Undang-Undang No. 35 tahun 2014 tentang Perubahan Atas Undang-Undang No.
23 Tahun 2002 tentang Perlindungan Anak mengatur tentang sanksi pidana bagi
orang tua yang melakukan tindak pidana perkosaan terhadap anaknya, yakni
sanksi ditambah 1/3 dari ancaman pidana. Penelitian ini bertujuan mengetahui
faktor terjadinya perkosaan sedarah (incest) yang dilakukan oleh ayah terhadap
anak kandung dan penerapan sanksi pidana pelaku tindak pidana perkosaan oleh
ayah terhadap anak kandung (incest).
Penelitian ini termasuk jenis penelitian hukum normatif dengan
pendekatan perundang-undangan, analisis, dan kasus. Sumber data pada penelitian
ini adalah sumber data sekunder yang meliputi bahan hukum primer, bahan
hukum sekunder, bahan hukum tertier.
Hasil penelitian menunjukkan bahwa, perkosaan sedarah (incest) yang
dilakukan ayah terhadap anak kandung disebabkan oleh beberapa faktor. Faktor
tersebut antara lain tidak bermoral atau lemahnya iman, ekonomi, kesempatan,
ancaman, pengaruh alkohol, kesepian, keluarga tidak harmonis, pendalaman ilmu
hitam, dan ketidaktahuan korban tentang seksual. Penerapan sanksi pidana pelaku
tindak pidana perkosaan oleh ayah terhadap anak kandung menunjukkan bahwa
masih ada hakim yang tidak menerapkan sanksi pidana sebagaimana aturan yang
berlaku. Berdasar kasus-kasus tindak pidana perkosaan incest dilakukan ayah
terhadap anak kandung yang telah diputus Pengadilan Negeri dan memiliki
kekuatan hukum tetap, ada hakim yang menerapkan sanksi pidana sebagaimana
ketentuan Pasal 82 ayat (2) Undang-Undang Perlindungan Anak yang semestinya
ketentuan tersebut diterapkan terhadap pelaku pencabulan yang bukan merupakan
orang tua korban, sehingga tidak mempertimbangkan penambahan sanksi 1/3 dari
ancaman pidana, maka penjatuhan pidana lebih ringan. Hal ini berbeda dengan
hakim yang telah menerapkan sanksi pidana berdasar Pasal 81 ayat (3) Undang-
Undang Perlindungan Anak, sanksi pidana lebih berat mengingat adanya
tambahan sanksi pidana 1/3 dari ancaman pidana karena pelaku perkosaan
merupakan ayah terhadap anak kandungnya sendiri.
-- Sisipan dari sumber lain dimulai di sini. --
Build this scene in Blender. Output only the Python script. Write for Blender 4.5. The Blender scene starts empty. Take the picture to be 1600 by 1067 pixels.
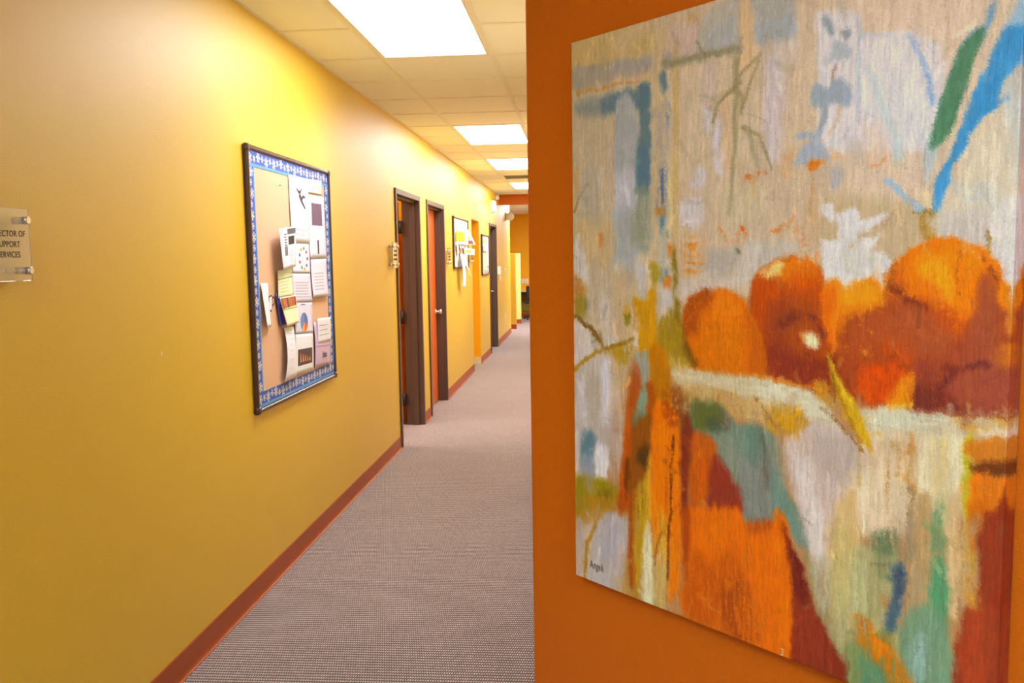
import bpy, bmesh, math, random
import numpy as np
from mathutils import Vector, Matrix

random.seed(7)
SC = bpy.context.scene
COL = SC.collection
R = math.radians

# ---------------------------------------------------------------- helpers
def lin(c):
    c = c / 255.0
    return c / 12.92 if c <= 0.04045 else ((c + 0.055) / 1.055) ** 2.4

def rgb(r, g, b):
    return (lin(r), lin(g), lin(b), 1.0)

def link(o, parent=None):
    COL.objects.link(o)
    if parent is not None:
        o.parent = parent
    return o

def empty(name, loc, label=None, cat=None, group=None, kind=None):
    o = bpy.data.objects.new(name, None)
    o.empty_display_size = 0.05
    o.location = loc
    link(o)
    tag(o, label, cat, group, kind)
    return o

def tag(o, label=None, cat=None, group=None, kind=None):
    if label: o["label"] = label
    if cat: o["category"] = cat
    if group: o["group"] = group
    if kind: o["kind"] = kind
    return o

class MB:
    """collects shapes (in world or local metres) into one mesh"""
    def __init__(self):
        self.bm = bmesh.new()
    def box(self, x0, x1, y0, y1, z0, z1, mi=0):
        b = self.bm
        v = [b.verts.new((x, y, z)) for x in (x0, x1) for y in (y0, y1) for z in (z0, z1)]
        for q in ((0, 1, 3, 2), (4, 6, 7, 5), (0, 4, 5, 1), (2, 3, 7, 6), (0, 2, 6, 4), (1, 5, 7, 3)):
            f = b.faces.new([v[i] for i in q]); f.material_index = mi
        return self
    def rbox(self, x0, x1, y0, y1, z0, z1, r=0.003, seg=2, mi=0):
        t = bmesh.new()
        m = Matrix.Translation(((x0 + x1) / 2, (y0 + y1) / 2, (z0 + z1) / 2)) @ Matrix.Diagonal((x1 - x0, y1 - y0, z1 - z0, 1))
        bmesh.ops.create_cube(t, size=1.0, matrix=m)
        bmesh.ops.bevel(t, geom=t.edges[:], offset=r, segments=seg, profile=0.5, affect='EDGES')
        self.merge(t, mi); return self
    def merge(self, t, mi=0):
        mp = {}
        for v in t.verts: mp[v] = self.bm.verts.new(v.co)
        for f in t.faces:
            g = self.bm.faces.new([mp[v] for v in f.verts]); g.material_index = mi; g.smooth = f.smooth
        t.free()
    def poly(self, pts, mi=0):
        f = self.bm.faces.new([self.bm.verts.new(p) for p in pts]); f.material_index = mi
        return self
    def cyl(self, p0, p1, r0, r1=None, seg=20, mi=0, caps=True):
        r1 = r0 if r1 is None else r1
        p0, p1 = Vector(p0), Vector(p1); d = (p1 - p0).normalized()
        a = d.orthogonal().normalized(); c = d.cross(a)
        ra, rb = [], []
        for i in range(seg):
            t = 2 * math.pi * i / seg; w = a * math.cos(t) + c * math.sin(t)
            ra.append(self.bm.verts.new(p0 + w * r0)); rb.append(self.bm.verts.new(p1 + w * r1))
        for i in range(seg):
            f = self.bm.faces.new((ra[i], ra[(i + 1) % seg], rb[(i + 1) % seg], rb[i])); f.smooth = True; f.material_index = mi
        if caps:
            f = self.bm.faces.new(ra[::-1]); f.material_index = mi
            f = self.bm.faces.new(rb); f.material_index = mi
        return self
    def lathe(self, p0, axis, prof, seg=24, mi=0):
        """prof: list of (distance along axis, radius)"""
        p0 = Vector(p0); d = Vector(axis).normalized(); a = d.orthogonal().normalized(); c = d.cross(a)
        rings = []
        for t, r in prof:
            rings.append([self.bm.verts.new(p0 + d * t + (a * math.cos(2 * math.pi * i / seg) + c * math.sin(2 * math.pi * i / seg)) * max(r, 1e-5)) for i in range(seg)])
        for k in range(len(rings) - 1):
            for i in range(seg):
                f = self.bm.faces.new((rings[k][i], rings[k][(i + 1) % seg], rings[k + 1][(i + 1) % seg], rings[k + 1][i])); f.smooth = True; f.material_index = mi
        f = self.bm.faces.new(rings[0][::-1]); f.material_index = mi
        f = self.bm.faces.new(rings[-1]); f.material_index = mi
        return self
    def prism(self, prof, axis_pts, mi=0):
        """sweep a closed profile (list of (a, z)) along a straight run: axis_pts gives two 3-D frames (origin, a-direction)"""
        rows = []
        for o, ad in axis_pts:
            rows.append([self.bm.verts.new(Vector(o) + Vector(ad) * a + Vector((0, 0, z))) for a, z in prof])
        n = len(prof)
        for i in range(n):
            f = self.bm.faces.new((rows[0][i], rows[0][(i + 1) % n], rows[1][(i + 1) % n], rows[1][i])); f.material_index = mi
        self.bm.faces.new(rows[0][::-1]).material_index = mi
        self.bm.faces.new(rows[1]).material_index = mi
        return self
    def build(self, name, mats, parent=None, bevel=0.0, seg=2, smooth=None):
        bmesh.ops.recalc_face_normals(self.bm, faces=self.bm.faces[:])
        me = bpy.data.meshes.new(name)
        self.bm.to_mesh(me); self.bm.free()
        for m in (mats if isinstance(mats, (list, tuple)) else [mats]): me.materials.append(m)
        o = link(bpy.data.objects.new(name, me), parent)
        if parent is not None:
            o.matrix_parent_inverse = Matrix.Identity(4)
            off = Vector(parent.location)
            p = parent.parent
            while p is not None:
                off += Vector(p.location); p = p.parent
            me.transform(Matrix.Translation(-off))
        if bevel > 0:
            b = o.modifiers.new("bevel", 'BEVEL'); b.width = bevel; b.segments = seg; b.limit_method = 'ANGLE'
        return o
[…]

Perkosaan incest pada dasarnya disebabkan oleh lemahnya iman, sehingga
keimanan harus dijaga agar hawa nafsu tetap terkontrol. Penerapan sanksi pidana
pelaku tindak pidana perkosaan oleh ayah terhadap anak kandung (incest) belum
diterapkan sebagaimana ketentuan Pasal 81 ayat (3) Undang-Undang
Perlindungan Anak, seharusnya hakim mempertimbangkan pemberatan sanksi
pidana terhadap ayah yang memperkosa anak kandungnya, sehingga pidana yang
dijatuhkan lebih berat. Penjatuhan pidana memang tidak dapat mengembalikan
kerugian yang diderita korban, namun setidaknya dengan penjatuhan sanksi yang
berat, secara psikologis dapat memberikan kepuasan terhadap korban dan merasa
dihargai.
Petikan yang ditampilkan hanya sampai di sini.